Problematic were elements of the sound design. The special sound effects were great and very appropriate, but the mix was lacking—or something just wasn’t just right. The words being sung were very clear much of the time but sometimes not so much. It didn’t seem to matter who was doing the singing. In fact, the vocals were almost too loud. In the second act, as the intensity grew, it was not so important to hear all the words, since the action spoke for itself. Though the plot remained understandable and the characters strong, some amount of passion was lost in this lack of articulation. Hence the show descended into watching a silent movie with sound behind it.
Another wonderful feature of this production is the set, resembling a dilapidated doll house. This is the work of properties designer and scenic artist Tim McMillan. The multi-level structure and its lifelike exterior complete with front lawn allows us to watch the action happening in different rooms simultaneously, thus creating meaningful coincidences and heightening the plot.
Pulling all of this together is director Joachim Schamberger. While the forceful voices, brilliant instrumental music, and fine set design—combined with wonderful acting and singing—should make for a great show, the elements are too disparate and the story just a bit too depressing. Maybe the performance is fifteen minutes too long, and watching a shorter version would be fifteen minutes of feeling less miserable. Watching the horror of people starving and dying left me drained. There was no call to action, no deeper meaning with the exception of knowing that death is very real and that it is a fate that befalls all living creatures. Though death never makes any sense, some deaths make less sense than others. This has to do with intention: whether we plan to die or choose to die or whether another person intends death or destruction for us or chooses it on our behalf.
At the very end of the performance, Lisa tears down the backdrop and the audience is able to finally see the live musicians behind it all. This was the only moment when I saw a glimmer of hope. All is not lost. There is life beyond life. The hope is in the music. Death is not a stranger to any one of us, but it is life’s melody and rhythms that help us to get through it all.
The Bienen School’s presentation of “Dog Days” is produced by the Northwestern Opera Theater. The show runs through November 24, 2019.

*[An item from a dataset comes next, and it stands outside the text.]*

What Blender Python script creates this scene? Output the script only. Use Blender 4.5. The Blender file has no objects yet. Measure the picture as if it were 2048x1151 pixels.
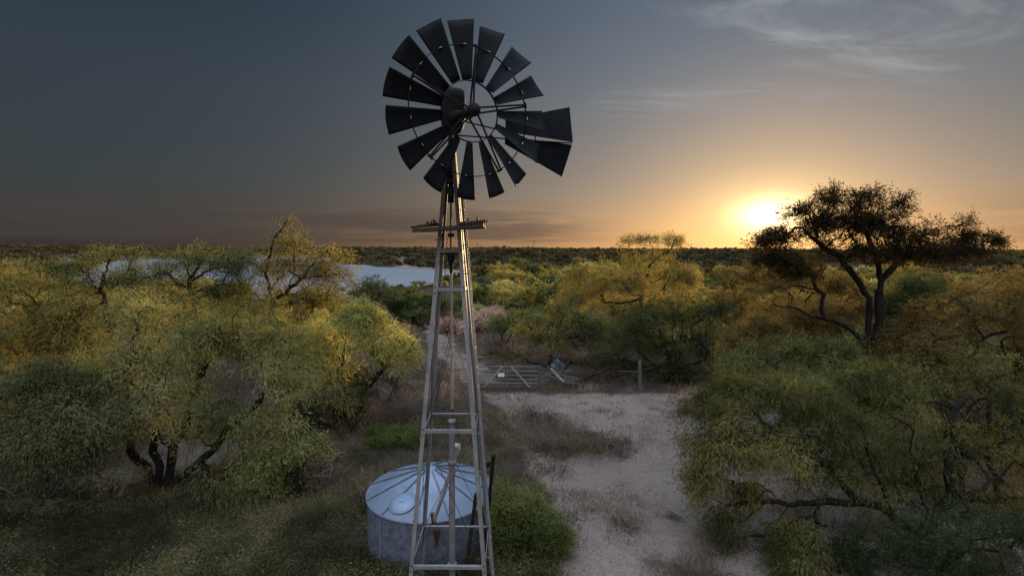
import bpy, math, random
import numpy as np
from mathutils import Matrix, Vector, Euler

C = bpy.context.scene
COL = C.collection
R = math.radians

# ------------------------------------------------------------------ camera
CAM_Z = 7.0
PITCH = R(4.49)
ROLL = R(0.32)
FPX = 1000.0                      # focal length in pixels of the 2048 px wide frame
cam_d = bpy.data.cameras.new('camera')
cam_d.sensor_width = 36.0
cam_d.lens = 36.0 * FPX / 2048.0
cam_d.clip_start = 0.1
cam_d.clip_end = 20000.0
cam = bpy.data.objects.new('camera', cam_d)
COL.objects.link(cam)
CAM_M = (Matrix.Translation((0, 0, CAM_Z)) @ Matrix.Rotation(math.pi / 2 - PITCH, 4, 'X')
         @ Matrix.Rotation(ROLL, 4, 'Z'))
cam.matrix_world = CAM_M
C.camera = cam

# ------------------------------------------------------------------ colour management / render
C.view_settings.view_transform = 'Standard'
C.view_settings.look = 'None'
C.view_settings.exposure = 0.62
C.view_settings.gamma = 1.0
C.cycles.max_bounces = 5
C.cycles.diffuse_bounces = 3
C.cycles.glossy_bounces = 2
C.cycles.transmission_bounces = 3
C.cycles.transparent_max_bounces = 4
C.cycles.caustics_reflective = False
C.cycles.caustics_refractive = False
C.cycles.use_adaptive_sampling = True
C.cycles.adaptive_threshold = 0.02
C.cycles.use_denoising = True
C.cycles.denoiser = 'OPENIMAGEDENOISE'
C.cycles.denoising_input_passes = 'RGB_ALBEDO_NORMAL'

# ------------------------------------------------------------------ sun and sky
SUN_AZ = R(27.1)                  # to the right of the view axis (+Y)
SUN_EL = R(3.5)
SUN_DIR = Vector((math.sin(SUN_AZ) * math.cos(SUN_EL), math.cos(SUN_AZ) * math.cos(SUN_EL), math.sin(SUN_EL)))
sun_d = bpy.data.lights.new('sun', 'SUN')
sun_d.energy = 5.0
sun_d.angle = R(0.6)
sun_d.color = (1.0, 0.65, 0.31)
sun = bpy.data.objects.new('sun', sun_d)
COL.objects.link(sun)
sun.location = (60, 110, 40)
sun.rotation_euler = SUN_DIR.to_track_quat('Z', 'Y').to_euler()


class NT:
    """small helper to write node trees"""
    def __init__(self, tree):
        self.t = tree
        self.n = tree.nodes
        self.l = tree.links

    def node(self, typ, **kw):
        nd = self.n.new(typ)
        for k, v in kw.items():
            setattr(nd, k, v)
        return nd

    def put(self, sock, v):
        if v is None:
            return
        if isinstance(v, bpy.types.NodeSocket):
            self.l.new(v, sock)
        else:
            if isinstance(v, (tuple, list)) and len(v) == 3 and len(sock.default_value) == 4:
                v = (*v, 1.0)
            sock.default_value = v

    def math(self, op, a, b=None, c=None, clamp=False):
        nd = self.node('ShaderNodeMath', operation=op, use_clamp=clamp)
        for i, v in enumerate((a, b, c)):
            self.put(nd.inputs[i], v)
        return nd.outputs[0]

    def vmath(self, op, a, b=None, scale=None):
        nd = self.node('ShaderNodeVectorMath', operation=op)
        self.put(nd.inputs[0], a)
        if b is not None:
            self.put(nd.inputs[1], b)
        if scale is not None:
            self.put(nd.inputs['Scale'], scale)
        return nd.outputs['Value'] if op in ('DOT_PRODUCT', 'LENGTH') else nd.outputs['Vector']

    def mix(self, fac, a, b, blend='MIX'):
        nd = self.node('ShaderNodeMix', data_type='RGBA', blend_type=blend)
        self.put(nd.inputs[0], fac)
        self.put(nd.inputs[6], a)
        self.put(nd.inputs[7], b)
        return nd.outputs[2]

    def ramp(self, fac, stops, interp='LINEAR'):
        nd = self.node('ShaderNodeValToRGB')
        cr = nd.color_ramp
        cr.interpolation = interp
        while len(cr.elements) < len(stops):
            cr.elements.new(0.5)
        for e, (p, c) in zip(cr.elements, stops):
            e.position = p
            e.color = (*c, 1.0) if len(c) == 3 else c
        self.put(nd.inputs[0], fac)
        return nd.outputs[0]

    def smooth(self, v, a, b):
        nd = self.node('ShaderNodeMapRange', interpolation_type='SMOOTHSTEP')
        self.put(nd.inputs['Value'], v)
        nd.inputs['From Min'].default_value = a
        nd.inputs['From Max'].default_value = b
        return nd.outputs[0]

    def noise(self, vec, scale, detail=3.0, rough=0.5, dist=0.0):
        nd = self.node('ShaderNodeTexNoise')
        self.put(nd.inputs['Vector'], vec)
        nd.inputs['Scale'].default_value = scale
        nd.inputs['Detail'].default_value = detail
        nd.inputs['Roughness'].default_value = rough
        nd.inputs['Distortion'].default_value = dist
        return nd.outputs['Fac']

    def mapping(self, vec, loc=(0, 0, 0), rot=(0, 0, 0), scale=(1, 1, 1)):
        nd = self.node('ShaderNodeMapping')
        self.put(nd.inputs[0], vec)
        nd.inputs['Location'].default_value = loc
        nd.inputs['Rotation'].default_value = rot
        nd.inputs['Scale'].default_value = scale
        return nd.outputs[0]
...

Performances take place at Northwestern University’s Evanston Campus at the Ryan Opera Theater, located in the Ryan Center for the Musical Arts, 70 Arts Circle Drive. Showtimes are 7:30 p.m. Thursday through Saturday and 3:00 p.m. Sunday.
Tickets are $18 for the general public and $8 for full-time students with valid ID and are available online at concertsatbienen.org, by phone at 847-467-4000 or in person at the Bienen School ticket office located at the southeast entrance of Pick-Staiger Concert Hall, 50 Arts Circle Drive.
Parking is free and ample at the nearby parking garage off Campus Drive.